Though we’d only seen each other in passing and we’ve never sat down and had a conversation afterward, it was the type of connection I needed in that moment.  To know that another gay Mormon boy would watch out for me, or rather the beliefs I struggled with, provided me with the consolation I needed that Sunday as I reconsidered the religion I’d shared and lived and wore. 

 

End, Part 3.

3 comments:

naturgesetz said...

It's a terrible thing to feel rejected by your church, especially if you feel you belong in it — worse still, of course, to feel rejected by God. And it's such a conflict when it seems that the church to which you are devoted as the carrier of God's word seems to have gotten something important very wrong.

That is why I try to reassure gay Catholics that the Church does not reject them, even if it says that they should not have sex with men, any more than it rejects anybody else whose conduct sometimes transgresses its moral teaching. It is also why I try to reassure them that God does not reject them (and the Church doesn't say he does). And finally it is why I try to show them, respectfully I hope, why I think the Church's teaching is correct.

I'm not entirely sure where the church of LDS comes down on these questions, so it will be interesting to continue to read of your struggle and how you resolved it.

Toxiygen said...

I hate to come across as ignorant, but I didn't get the part about "garments" and pointing to his sleeve.

What does this mean?

A Gay Mormon Boy said...

This is very much tied up in one of the most complex cultural contexts of Mormonism. I speak of it understatedly here out of reverence.

Garments are sacred undergarments worn as a constant reminder of one's faith. With a few exceptions, they are to remain worn and covered at all times.

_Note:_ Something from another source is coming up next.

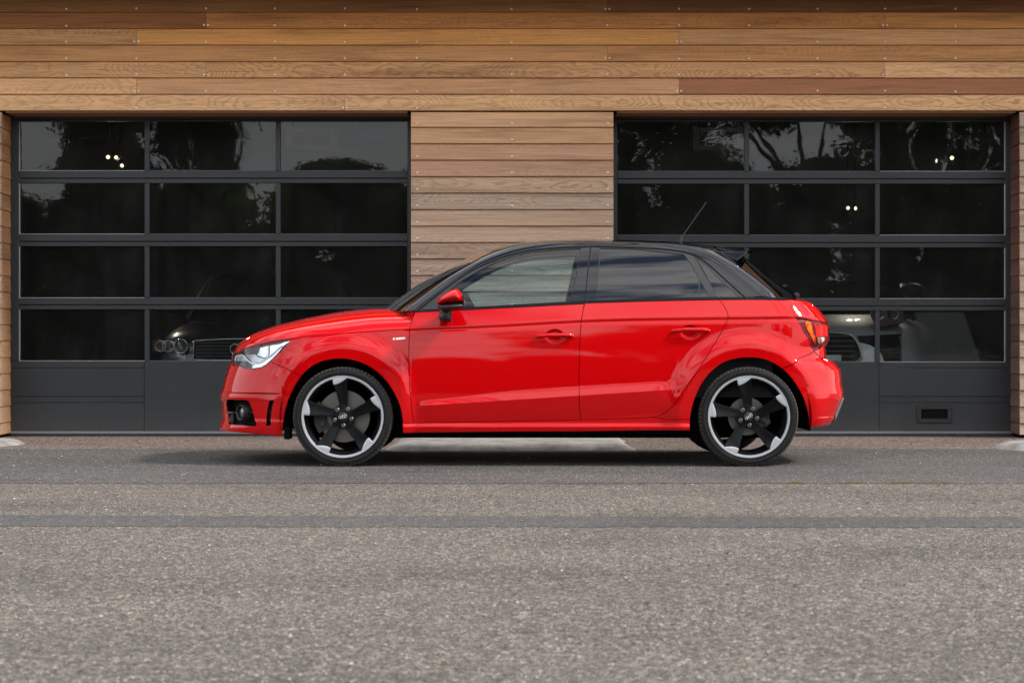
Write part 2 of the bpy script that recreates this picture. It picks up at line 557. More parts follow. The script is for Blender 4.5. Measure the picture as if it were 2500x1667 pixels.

From the LDS church's website:
Like members of many religious faiths, Latter-day Saints wear religious clothing. But members of other faiths — typically those involved in permanent pastoral ministries or religious services — usually wear religious garments as outer ceremonial vestments or symbols of recognition. In The Church of Jesus Christ of Latter-day Saints, garments are worn beneath street clothing as a personal and private reminder of commitments to God.

Garments are considered sacred by Church members and are not regarded as a topic for casual conversation.